Tempo em que os pais divorciados eram menos do que os pais casados. Tempo em que sair das aulas às 18h30 era deprimente. Tempo de começar a gostar de andar no Gregoriano. Tempo em que a decisão mais importante que se avizinhava nas nossas vidas era escolher para que área se ia no Secundàrio. Tempo de ler e reler o 'Viagem ao Mundo da Droga'. Tempo de sentir que aqueles só podiam ser os melhores anos das nossas vidas. Tempo de "morrer na praia" com um 49%, tempo de chamar "Vaca Aurora" à prof. de Matemática e de fazer os TPC's de inglês na própria aula. Tempo de sentir que as aulas serviam mais para estarmos juntos do que para outra coisa. Tempo de provas de aferição e de testes psicotécnicos. Tempo de entrar na biblioteca da escola apenas para requisitar livros da colecção 'Uma Aventura'. Tempo de ler 'Calvin' aos sábados de manha.

Era tempo de ler um livro em que um estudante universitário dizia 'Nunca me disseram que para andar na Faculdade era preciso ler tanta coisa!' e pensar que era de certeza um exagero.

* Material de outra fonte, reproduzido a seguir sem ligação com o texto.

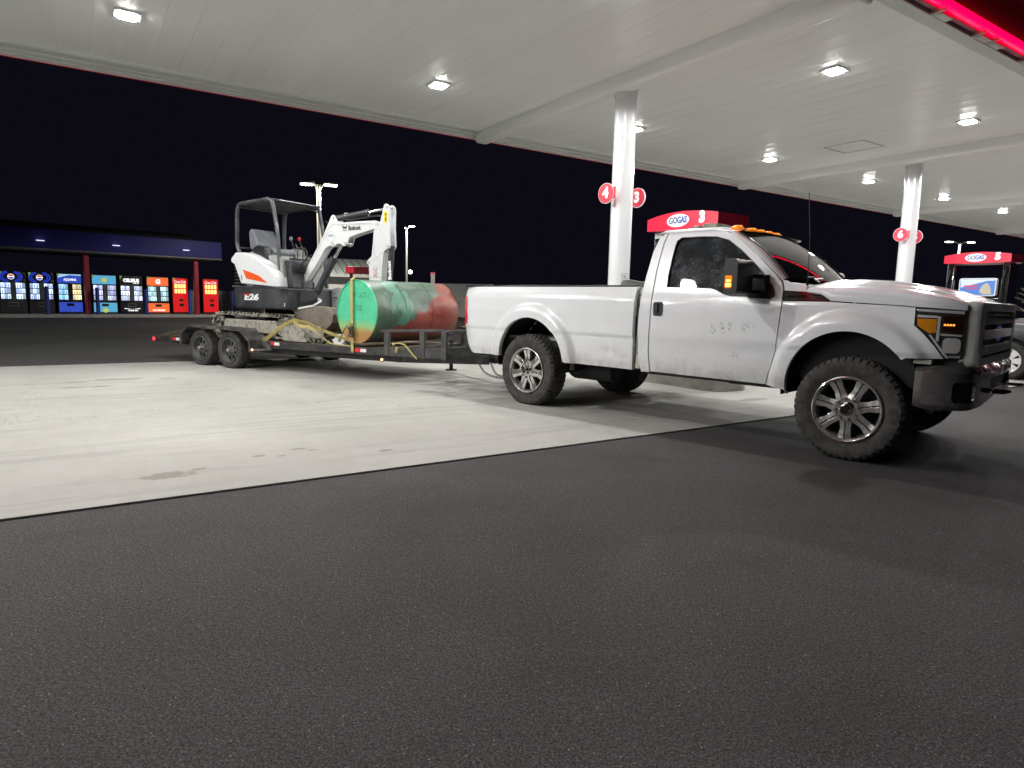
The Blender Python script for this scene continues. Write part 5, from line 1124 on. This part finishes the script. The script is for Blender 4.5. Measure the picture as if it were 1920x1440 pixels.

Tempo de só ter "amigos" e não "colegas". Tempo de ir ao cinema à tarde e em grupo (ao Londres, sempre ao Londres) e tempo de acreditar que o Cinema Alvalade ainda ia acabar de ser construido antes de nós acabarmos o 9° ano. Tempo de viajar no banco de trás do carro e de esperar junto ao rádio para gravar as músicas preferidas numa cassete (músicas que ficavam invariavelmente sem os primeiros 5 ou 6 segundos). Tempo de sonhar alto e sem pressa, por saber que a vida estava aí a caminho. Tempo de fazer amigos que nessa altura ainda não sabíamos que iam ser para a vida. Tempo de não ter liberdade, não ter autonomia, não ter namorado e não ter dinheiro próprio, mas ainda assim ser incontestavelmente feliz.

Tempo de chamar toda a gente por diminutivos. Tempo de ler O Blitz nas aulas com o Rú, o G, a Fifi, o Dé e a Nês. Os tais que afinal foram para a vida.

Quem não andou na Eugénio é um ovo podre.